MAUI, HAWAII — The home course of The Champions Skins Game from 2001 to 2007, the 7,078-yard Wailea Gold is a masterfully designed layout. Its strategic and rugged design takes advantage of the terrain’s natural undulations and phenomenal ocean vistas, but four to six tee boxes built into every hole makes it a suitable track for virtually every player.
Shortly after opening in 1994, the Wailea Gold was named by both Golf Magazine and Golf Digest as one of the country’s 10 best new resort courses. It was also hailed as one of the world’s best designed courses by the readers of Conde Nast Traveler in the magazine’s first golf resorts poll.
In more recent years, the Gold Course has collectively been honored dozens of times by Golf Magazine, Golf Digest, Golfweek, Gayot and Zagat. Local readers of The Maui News voted it one of their top choices in the “Best Golf Course” category.

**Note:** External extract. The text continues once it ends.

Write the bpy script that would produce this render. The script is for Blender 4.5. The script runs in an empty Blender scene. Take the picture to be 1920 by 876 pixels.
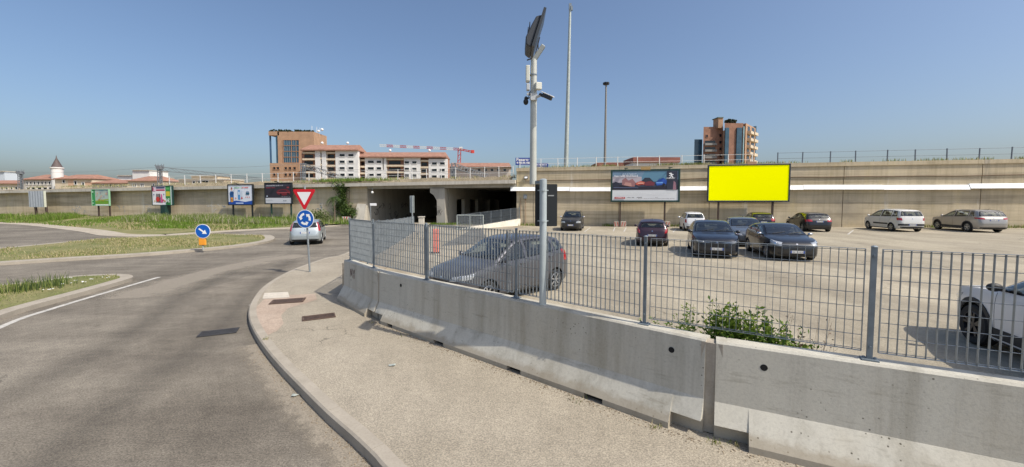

The Wailea Gold was created by architect Robert Trent Jones II, and has been called a “thinking player’s course,” offering a true test of one’s golf skills. Strategy and finesse are important to playing the Gold well, and the course’s intriguing risk-reward choices makes it possible to use every club in your bag.
Perhaps the most difficult hazards on the Wailea Gold, however, are the distracting island views. Gold #8 is a prime example. This par-3 beauty has golfers teeing off toward an unbeatable view of the ocean and little Molokini, a crescent shaped islet and one of Maui’s most popular snorkeling spots. Juxtaposed between the tee boxes and the fairway is a dark papohaku wall, and the verdant green is ringed by coconut trees and a sparkling white bunker. It’s hard to imagine a more picturesque Hawaiian vista.